I had a story to tell, a great story, I thought — about a boy my age, little Tommy Shoup, who snuck into the house of the stranger who lived next door. Tommy knew the stranger was a bank robber and probably a killer, too, and that the loot was hidden somewhere in the house!
Sadly, the story was bigger in my head than what I could type on the typewriter, for I had barely pecked out the letters of a sentence before I heard my sisters and brother and Mom come home.
Quickly, I rolled the paper out of the typewriter, folded it up, stuffed it in my pocket and fled the scene.
No one ever found out what I had done, but every night for days after that, when I was alone, I would write more of my story in pencil on the paper with my typed-out words.
And on those rare occasions when all the planets would be in alignment and I would be alone again in the house with Dad’s Underwood, I would hunt-and-peck another sentence or two on another sheet of paper.
This, I suppose, was the reason I have always looked upon writing as my dirty little secret. No one was ever supposed to know what I was doing because I was doing something bad.
And every year, when school would start, my mother would buy me a spiral notebook for each of my school subjects. English, History. Math. Science.
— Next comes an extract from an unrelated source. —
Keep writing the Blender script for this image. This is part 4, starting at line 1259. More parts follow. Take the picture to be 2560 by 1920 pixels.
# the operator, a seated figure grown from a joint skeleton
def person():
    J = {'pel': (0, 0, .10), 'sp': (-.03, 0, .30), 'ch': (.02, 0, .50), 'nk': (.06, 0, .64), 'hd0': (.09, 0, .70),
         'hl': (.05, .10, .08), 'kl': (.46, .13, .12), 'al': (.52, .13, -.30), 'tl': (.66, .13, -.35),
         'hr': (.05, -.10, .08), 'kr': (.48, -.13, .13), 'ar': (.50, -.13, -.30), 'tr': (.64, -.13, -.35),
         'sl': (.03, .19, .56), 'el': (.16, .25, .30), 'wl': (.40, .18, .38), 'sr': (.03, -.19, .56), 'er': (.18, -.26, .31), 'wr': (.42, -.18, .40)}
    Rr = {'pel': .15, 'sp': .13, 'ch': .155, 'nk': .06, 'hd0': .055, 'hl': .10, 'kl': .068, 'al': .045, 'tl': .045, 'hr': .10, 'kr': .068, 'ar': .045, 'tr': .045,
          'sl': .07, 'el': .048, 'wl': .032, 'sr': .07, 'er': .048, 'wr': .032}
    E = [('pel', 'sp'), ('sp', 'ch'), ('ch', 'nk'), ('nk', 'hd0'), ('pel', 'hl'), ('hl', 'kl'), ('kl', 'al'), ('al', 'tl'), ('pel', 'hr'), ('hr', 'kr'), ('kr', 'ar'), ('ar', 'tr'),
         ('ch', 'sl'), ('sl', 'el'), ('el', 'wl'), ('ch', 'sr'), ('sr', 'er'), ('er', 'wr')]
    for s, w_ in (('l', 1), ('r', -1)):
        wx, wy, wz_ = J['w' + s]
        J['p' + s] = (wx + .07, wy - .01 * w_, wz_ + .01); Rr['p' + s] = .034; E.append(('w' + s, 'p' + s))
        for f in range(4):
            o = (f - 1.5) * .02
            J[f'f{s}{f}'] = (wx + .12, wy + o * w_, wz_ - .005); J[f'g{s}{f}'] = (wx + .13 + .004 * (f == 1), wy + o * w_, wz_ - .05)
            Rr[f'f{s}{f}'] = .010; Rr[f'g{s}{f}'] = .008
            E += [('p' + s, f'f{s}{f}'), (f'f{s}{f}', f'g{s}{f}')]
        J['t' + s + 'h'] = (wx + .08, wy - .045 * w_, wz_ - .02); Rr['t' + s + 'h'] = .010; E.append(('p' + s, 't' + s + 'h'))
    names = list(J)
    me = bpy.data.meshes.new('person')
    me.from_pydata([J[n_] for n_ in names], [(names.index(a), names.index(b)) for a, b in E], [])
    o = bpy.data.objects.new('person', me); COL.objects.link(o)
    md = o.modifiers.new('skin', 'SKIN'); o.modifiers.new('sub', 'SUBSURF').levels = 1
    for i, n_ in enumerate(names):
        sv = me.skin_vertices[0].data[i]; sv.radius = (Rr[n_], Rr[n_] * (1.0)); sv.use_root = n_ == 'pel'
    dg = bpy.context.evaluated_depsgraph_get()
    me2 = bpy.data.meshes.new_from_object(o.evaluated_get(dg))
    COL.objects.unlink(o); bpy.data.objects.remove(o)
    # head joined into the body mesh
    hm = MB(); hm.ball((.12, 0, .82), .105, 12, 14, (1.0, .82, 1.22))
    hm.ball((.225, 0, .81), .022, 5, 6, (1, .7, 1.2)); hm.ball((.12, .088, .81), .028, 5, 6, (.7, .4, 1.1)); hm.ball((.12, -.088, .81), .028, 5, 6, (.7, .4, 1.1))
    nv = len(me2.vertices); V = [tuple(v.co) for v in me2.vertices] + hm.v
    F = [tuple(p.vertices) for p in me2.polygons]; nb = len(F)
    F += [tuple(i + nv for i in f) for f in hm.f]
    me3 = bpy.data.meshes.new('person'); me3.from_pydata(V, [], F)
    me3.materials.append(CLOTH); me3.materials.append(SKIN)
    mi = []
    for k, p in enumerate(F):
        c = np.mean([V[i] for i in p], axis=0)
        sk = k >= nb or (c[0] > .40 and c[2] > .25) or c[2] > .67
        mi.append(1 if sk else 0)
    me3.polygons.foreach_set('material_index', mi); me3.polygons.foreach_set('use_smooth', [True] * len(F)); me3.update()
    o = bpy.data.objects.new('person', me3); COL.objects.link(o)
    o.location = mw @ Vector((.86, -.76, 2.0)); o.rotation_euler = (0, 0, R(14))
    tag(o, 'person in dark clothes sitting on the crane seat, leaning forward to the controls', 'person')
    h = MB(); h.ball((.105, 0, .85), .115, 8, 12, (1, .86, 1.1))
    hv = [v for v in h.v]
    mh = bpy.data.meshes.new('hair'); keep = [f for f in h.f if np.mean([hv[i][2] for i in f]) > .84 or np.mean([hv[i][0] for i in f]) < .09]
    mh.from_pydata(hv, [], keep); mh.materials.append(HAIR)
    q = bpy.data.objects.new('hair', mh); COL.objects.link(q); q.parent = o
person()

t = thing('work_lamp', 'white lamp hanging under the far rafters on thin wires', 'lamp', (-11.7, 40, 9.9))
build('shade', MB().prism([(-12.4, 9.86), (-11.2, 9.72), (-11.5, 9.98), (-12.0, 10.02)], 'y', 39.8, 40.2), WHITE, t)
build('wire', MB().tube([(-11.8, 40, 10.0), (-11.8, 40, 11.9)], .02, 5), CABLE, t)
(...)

And in each of those composition books, I would squeeze the notes for that particular class into the first five pages of the spiral notebook — so that I could use the rest of the blank pages to write my stories.
I would memorize dates in history and notes for English so I didn’t have to waste pages in my notebooks on school stuff, and this secret of mine I would keep hidden from my teachers and my mom.
This became a habit with me and, even through college, I kept hidden from everyone that I was writing stories in the back of all my notebooks.
And that leads to my first tip for writers: Writing is best if you feel you’re doing something sneaky and wicked.